Thirdly, both sets of operations are supported by the state, beyond the sanctions mentioned above. In the Czech Republic, Foxconn enjoyed a 10-year tax holiday and is also exempt from the EU’s high tariff barriers such as the 14 per cent import duty on LCD TVs. In Turkey, the factory is located in the European Free Zone close to the city of Çorlu, about 100 km from Istanbul. Here Foxconn is exempt from VAT and taxes on profit and wages on the condition that at least 85% of its produced goods are exported.
Finally, in both the Czech Republic and Turkey, the influence and reach of the trade unions is extremely limited. In the Czech Republic, the trade union is plant-based, but its levels of membership are low and they are forbidden from recruiting workers on the shop-floor. Furthermore, the union tends to only be concerned with issues concerning core workers, to the detriment of the migrant agency workers. In Turkey, trade unions are sector based and the only real kind of negotiation takes place within unionised factories. Having initially hired some unionised workers and following the strike of the Korean Daiyang factory in the European Free Zone, Foxconn management made workers gave up their union membership.
The research remains ongoing, with the next stage of our field work bringing us from the work of inter-national to that of inter-continental comparison.
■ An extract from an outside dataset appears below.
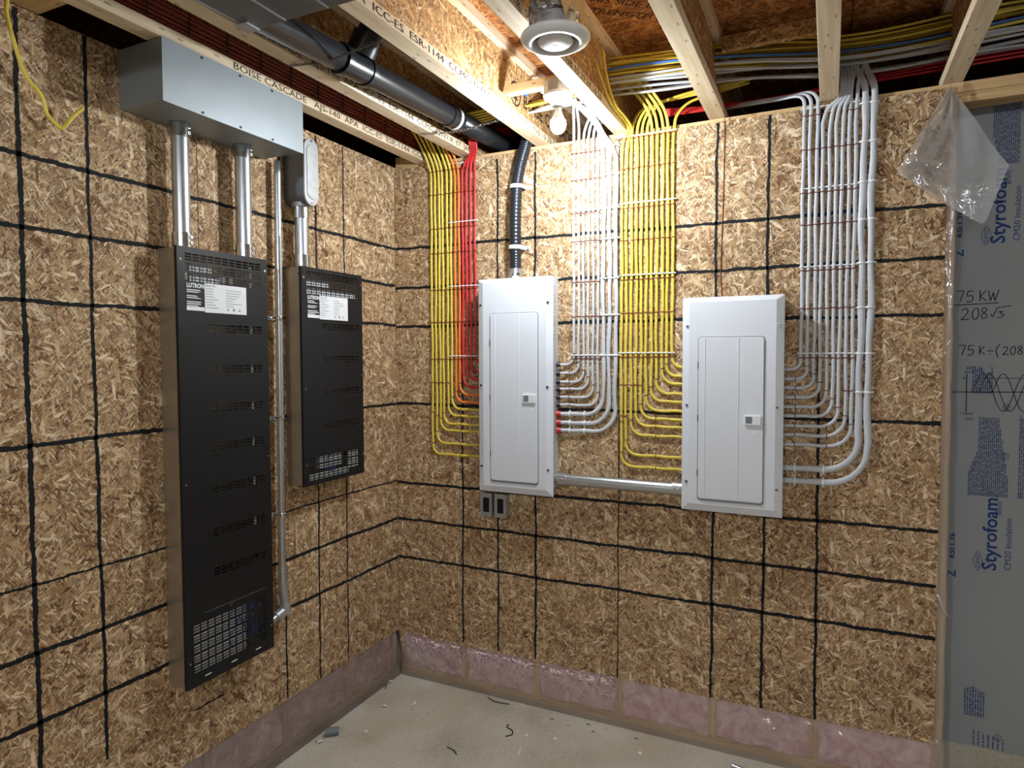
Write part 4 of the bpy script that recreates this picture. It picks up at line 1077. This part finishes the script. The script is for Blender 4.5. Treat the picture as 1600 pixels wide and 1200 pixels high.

By extending the research to mainland China, we hope to make the global conditions of production even more visible. What our research is already showing is the need to move away from examining Foxconn within a single national framework as a means of investigating the global organisation of its production. We have organised a major workshop on the Forms of Labour in Europe and China: The Case of Foxconn which takes place on the 26-27 June 2014, at the University of Padua, towards this end.